**SUPPLIED INFORMATION**
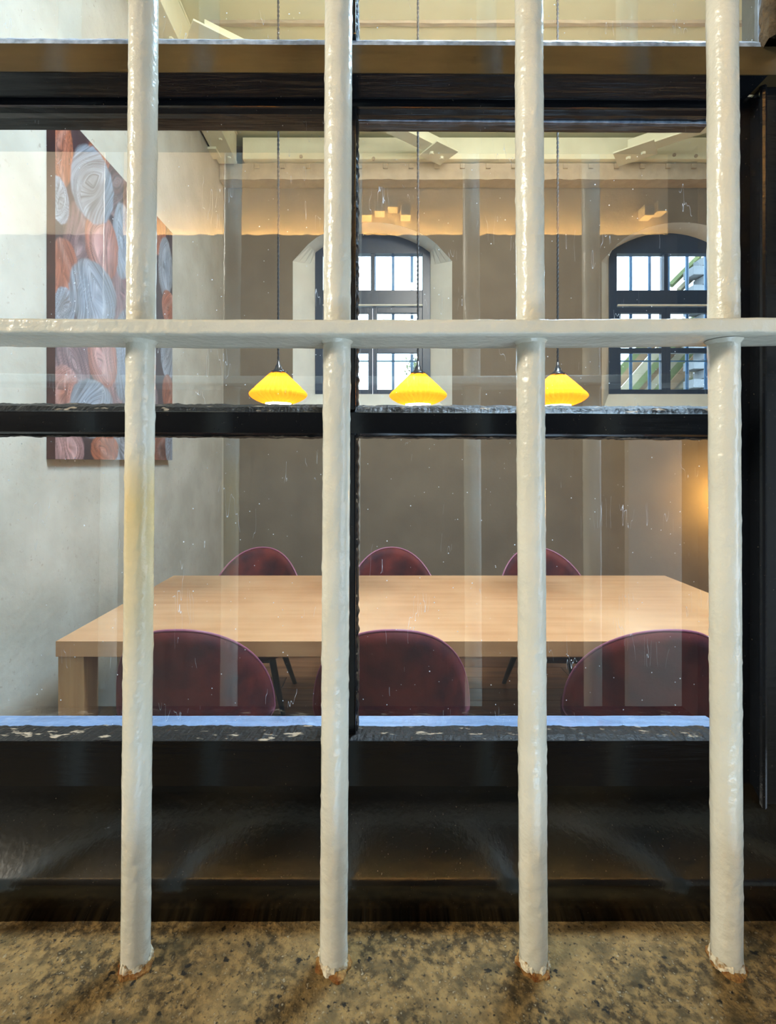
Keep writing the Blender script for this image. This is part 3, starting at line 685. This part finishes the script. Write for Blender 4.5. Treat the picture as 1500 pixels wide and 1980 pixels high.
# wall lamp behind the right-hand bar that makes the amber glow
wl = empty('wall_lamp', 'amber wall lamp glowing low on the far wall, behind the right bar', 'lamp', (3.36, 4.745, 1.02))
bm = bmesh.new(); lathe(bm, [(.02, .18), (.05, .17), (.06, .08), (.045, .0), (.015, -.01)], 0, -.10, 0, 20, True); bm_obj('lamp_shade', bm, M['wall_lamp'], wl, True)
bm = bmesh.new(); tube(bm, [(0, -.10, -.02), (0, -.05, -.04), (0, 0, -.04)], .01, 8); bm_obj('bracket', bm, M['socket'], wl)
l = bpy.data.lights.new('wall_lamp_light', 'POINT'); l.energy = 22; l.color = (1, .55, .12); l.shadow_soft_size = .06
o = bpy.data.objects.new('wall_lamp_light', l); COL.objects.link(o); o.location = (3.36, 4.46, 1.1)

# ------------------------------------------------------------------ corridor behind the camera (seen mirrored in the panes)
CB = -1.5
struct(box_obj('wall_corridor', -3.2, 1.47, CB-.15, CB, 0, 3.08, M['corridor']))
struct(box_obj('wall_corridor_end', -3.35, -3.2, CB-.15, .445, 0, 3.3, M['corridor']))
struct(box_obj('floor', -3.2, 4.3, CB-2.2, .25, -.12, 0, M['corridor_floor']))
struct(box_obj('ceiling', -3.2, 4.3, CB-2.2, .445, 3.09, 3.25, M['corridor_dark']))
struct(box_obj('wall_corridor_right', 4.2, 4.35, CB-2.2, .445, 0, 3.3, M['corridor_dark']))
struct(box_obj('wall_corridor_far', -3.2, 4.3, CB-2.35, CB-2.2, 0, 3.3, M['corridor_dark']))
dado = profile_x('trim_5', [(CB+.001, 0.02), (CB+.10, 0.02), (CB+.10, 2.545), (CB+.07, 2.55), (CB+.07, 2.50), (CB+.001, 2.50)], -3.19, 1.46, M['corridor_low'], None, 160, .012, 51); struct(dado)
tag(box_obj('led_strip', -1.30, 1.44, CB+.02, CB+.045, 2.512, 2.522, M['led']), 'warm glowing light strip behind rough ledge, mirrored in the glass', 'light strip')
struct(box_obj('door_1', 1.20, 1.455, CB+.10, CB+.14, 0.0, 1.56, M['door'], None, .004))
for j, (x, n_) in enumerate(((-.08, 4), (1.32, 2))):
    for k in range(n_):
        z = 2.66+.02*((k*7) % 3); o = box_obj('corbel_brick', x+k*.065, x+k*.065+.05, CB-.01, CB+.06, z, z+.055, M['corridor'], None, .006)
        tag(o, 'pale corbel brick, %s of the %s mirrored above the %s far window' % (('nearest the door', 'second from the door', 'third from the door', 'farthest from the door')[n_-1-k] if n_ > 2 else ('farther from the door', 'nearer the door')[k], ('pair', 'four')[n_ > 2], ('right', 'left')[n_ > 2]), 'brick', 'corbel bricks above the lit ledge')

# ------------------------------------------------------------------ outside the far windows
def om(name, c): return mat(name, c, .8, .2, c2=tuple(v*.7 for v in c), scale=3)
OC = [om('weathered_green_board', (.075, .095, .035)), om('tan_board', (.15, .095, .05)), om('cream_board', (.19, .165, .11)), om('brown_board', (.05, .035, .025))]
roof = empty('timber_roof', 'sloping boarded roof outside the right far window', 'roof', (5.0, 9.6, 0))
random.seed(2)
for i in range(22):
    a = W(1120+i*17, 800, 9.5); b_ = W(1120+i*17+210, 560, 9.9)
    bm = bmesh.new(); wv = Vector((.19, 0, 0)); th = Vector((0, .07, 0)); h = random.uniform(-.12, .03)
    off = Vector((0, h, 0))
    if i < 4: b_ = a.lerp(b_, .55+.1*i)
    vs = [bm.verts.new(p+off-roof.location) for p in (a, a+wv, b_+wv, b_, a+th, a+wv+th, b_+wv+th, b_+th)]
    for f in ((0, 1, 2, 3), (7, 6, 5, 4), (0, 4, 5, 1), (1, 5, 6, 2), (2, 6, 7, 3), (3, 7, 4, 0)): bm.faces.new([vs[k] for k in f])
    bm_obj('roof_board', bm, OC[(i*5+i//3) % 4], roof)
raf = empty('roof_rafter', 'pale green sloping rafter high outside the right far window', 'rafter', W(1290, 560, 9.0))
for k, (p, q, c) in enumerate((((1296, 552), (1352, 496), 0), ((1312, 562), (1368, 508), 2), ((1330, 566), (1390, 520), 1))):
    bm = bmesh.new(); tube(bm, [W(*p, 9.0)-raf.location, W(*q, 9.0)-raf.location], .055, 4); bm_obj('rafter_piece', bm, OC[c], raf)
sw = empty('stone_wall', 'pale grey block wall outside at right edge of right far window', 'wall', W(1341, 800, 8.6))
blk = bmesh.new(); box(blk, 0, .34, 0, .3, 0, .15, .01); bme = bpy.data.meshes.new('stone_block'); blk.to_mesh(bme); blk.free(); bme.materials.append(om('pale_block', (.13, .14, .15)))
for r in range(18):
    for c in range(4):
        o = bpy.data.objects.new('stone_block', bme); COL.objects.link(o); o.parent = sw; o.location = (c*.36+(r % 2)*.18, .02*((r*3+c) % 3), r*.165-.2)
bush = bmesh.new(); random.seed(8); g = W(812, 706, 9)
for i in range(500):
    p = Vector((random.gauss(0, .09), random.gauss(0, .1), random.gauss(0, .09)-.05)); u = Vector((random.uniform(-1, 1), random.uniform(-1, 1), random.uniform(-1, 1))).normalized()*.035; v = u.orthogonal()*.6
    bush.faces.new([bush.verts.new(p+q) for q in (-u, v, u, -v)])
tr = empty('tree', 'yellow-green treetop seen through the left far window', 'tree', (g.x, g.y, -.1))
for v in bush.verts: v.co.z += g.z+.1
fo = bm_obj('foliage', bush, om('yellow_green_leaves', (.11, .13, .03)), tr); fo['kind'] = 'stuff'
bm = bmesh.new(); tube(bm, [(0, 0, 0), (.02, 0, 1.5), (0, 0, g.z+.1)], [.07, .05, .02], 8); bm_obj('trunk', bm, OC[3], tr)
struct(box_obj('ground', -20, 25, 5.4, 30, -.3, -.1, om('outside_ground', (.10, .10, .08))))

**WHAT YOU ARE ASKED TO DO**
Reproduce the material above exactly, first line through the line that contains "o = bpy.data.objects.new('wall_lamp_light', l);", minus the pictures.

**THE RESPONSE**
Keep writing the Blender script for this image. This is part 3, starting at line 685. This part finishes the script. Write for Blender 4.5. Treat the picture as 1500 pixels wide and 1980 pixels high.
# wall lamp behind the right-hand bar that makes the amber glow
wl = empty('wall_lamp', 'amber wall lamp glowing low on the far wall, behind the right bar', 'lamp', (3.36, 4.745, 1.02))
bm = bmesh.new(); lathe(bm, [(.02, .18), (.05, .17), (.06, .08), (.045, .0), (.015, -.01)], 0, -.10, 0, 20, True); bm_obj('lamp_shade', bm, M['wall_lamp'], wl, True)
bm = bmesh.new(); tube(bm, [(0, -.10, -.02), (0, -.05, -.04), (0, 0, -.04)], .01, 8); bm_obj('bracket', bm, M['socket'], wl)
l = bpy.data.lights.new('wall_lamp_light', 'POINT'); l.energy = 22; l.color = (1, .55, .12); l.shadow_soft_size = .06
o = bpy.data.objects.new('wall_lamp_light', l); COL.objects.link(o); o.location = (3.36, 4.46, 1.1)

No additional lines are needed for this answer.